Space is a beautiful, mysterious place that captures the hearts and minds of scientists from around the globe.  As we begin to slowly understand the cosmos, what impact space had on the ancient world remains a complicated puzzle we still have trouble solving.

An article published on BBC offers a new view into a curious phenomenon still actively debated amongst scientists to this very day. During the American Geophysical Union conference in San Francisco, scientists presented information claiming mammoths and other monstrous animals were hit with fragments from space. Specifically, eight mammoth tusks from Alaska and a bison skull from Siberia have pockmarks that likely couldn't have been caused from anything on Earth.

"We think that there was probably an impact which exploded in the air that sent these particles flying into the animals," said Richard Firestone, researcher at the Lawrence Berkeley National Laboratory.  "In the case of the bison, we know that it survived the impact because there's new bone growth around these marks.

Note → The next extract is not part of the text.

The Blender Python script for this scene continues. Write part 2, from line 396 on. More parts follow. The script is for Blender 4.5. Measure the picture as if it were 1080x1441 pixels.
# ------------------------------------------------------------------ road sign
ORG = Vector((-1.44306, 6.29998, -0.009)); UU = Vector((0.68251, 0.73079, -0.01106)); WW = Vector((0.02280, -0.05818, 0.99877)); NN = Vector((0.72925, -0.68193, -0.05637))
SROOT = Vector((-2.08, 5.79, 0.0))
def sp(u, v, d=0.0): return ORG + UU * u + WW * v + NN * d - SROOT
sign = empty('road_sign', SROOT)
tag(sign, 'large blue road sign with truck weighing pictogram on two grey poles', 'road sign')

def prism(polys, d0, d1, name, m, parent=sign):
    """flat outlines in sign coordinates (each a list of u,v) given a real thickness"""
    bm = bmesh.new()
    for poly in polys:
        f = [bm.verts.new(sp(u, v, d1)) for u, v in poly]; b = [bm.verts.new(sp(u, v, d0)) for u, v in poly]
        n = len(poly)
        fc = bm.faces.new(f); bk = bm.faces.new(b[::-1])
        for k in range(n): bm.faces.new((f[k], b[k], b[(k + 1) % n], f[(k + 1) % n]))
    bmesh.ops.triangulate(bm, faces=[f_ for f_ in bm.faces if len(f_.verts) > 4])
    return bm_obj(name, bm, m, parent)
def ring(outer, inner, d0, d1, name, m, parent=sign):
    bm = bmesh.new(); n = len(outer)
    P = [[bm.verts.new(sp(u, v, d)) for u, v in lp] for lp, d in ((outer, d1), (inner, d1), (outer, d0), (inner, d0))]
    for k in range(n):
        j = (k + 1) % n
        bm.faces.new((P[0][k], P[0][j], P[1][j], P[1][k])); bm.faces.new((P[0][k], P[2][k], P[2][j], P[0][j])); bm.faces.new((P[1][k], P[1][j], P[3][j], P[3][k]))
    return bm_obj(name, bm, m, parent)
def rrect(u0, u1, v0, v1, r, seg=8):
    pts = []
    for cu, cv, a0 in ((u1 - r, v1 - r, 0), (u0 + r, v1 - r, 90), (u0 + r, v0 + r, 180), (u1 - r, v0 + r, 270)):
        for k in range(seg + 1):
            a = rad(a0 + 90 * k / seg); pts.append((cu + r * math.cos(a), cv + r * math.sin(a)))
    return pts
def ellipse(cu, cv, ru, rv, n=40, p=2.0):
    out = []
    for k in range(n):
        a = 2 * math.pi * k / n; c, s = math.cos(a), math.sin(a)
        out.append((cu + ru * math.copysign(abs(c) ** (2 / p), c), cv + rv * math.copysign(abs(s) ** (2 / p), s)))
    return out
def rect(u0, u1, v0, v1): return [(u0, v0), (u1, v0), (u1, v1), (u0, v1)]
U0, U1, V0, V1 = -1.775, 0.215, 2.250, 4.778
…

The remains of both creatures indicate a high-velocity projectile entered one direction after causing a serious puncture.  Shards of the projectiles - proven to be magnetic with high iron-nickel content - are unlikely to have been anything on Earth.

Even though the research sounds promising, the team needs to figure out several problems that remain unsolved at the moment.  Because of little evidence of impact craters, the team must account how animals basically on opposite parts of the planet managed to receive "similar damage."

It is possible something collided with the Earth just 13,000 years ago, but the team found animal remains dated to more than 20,000 years of age.  The plausible theory is the older bones were sticking out of the ground, something collided with the Earth, then everything on the surface would have been hit with debris.  The research team hopes its research will help motivate collectors and museum operators re-examine their fossils.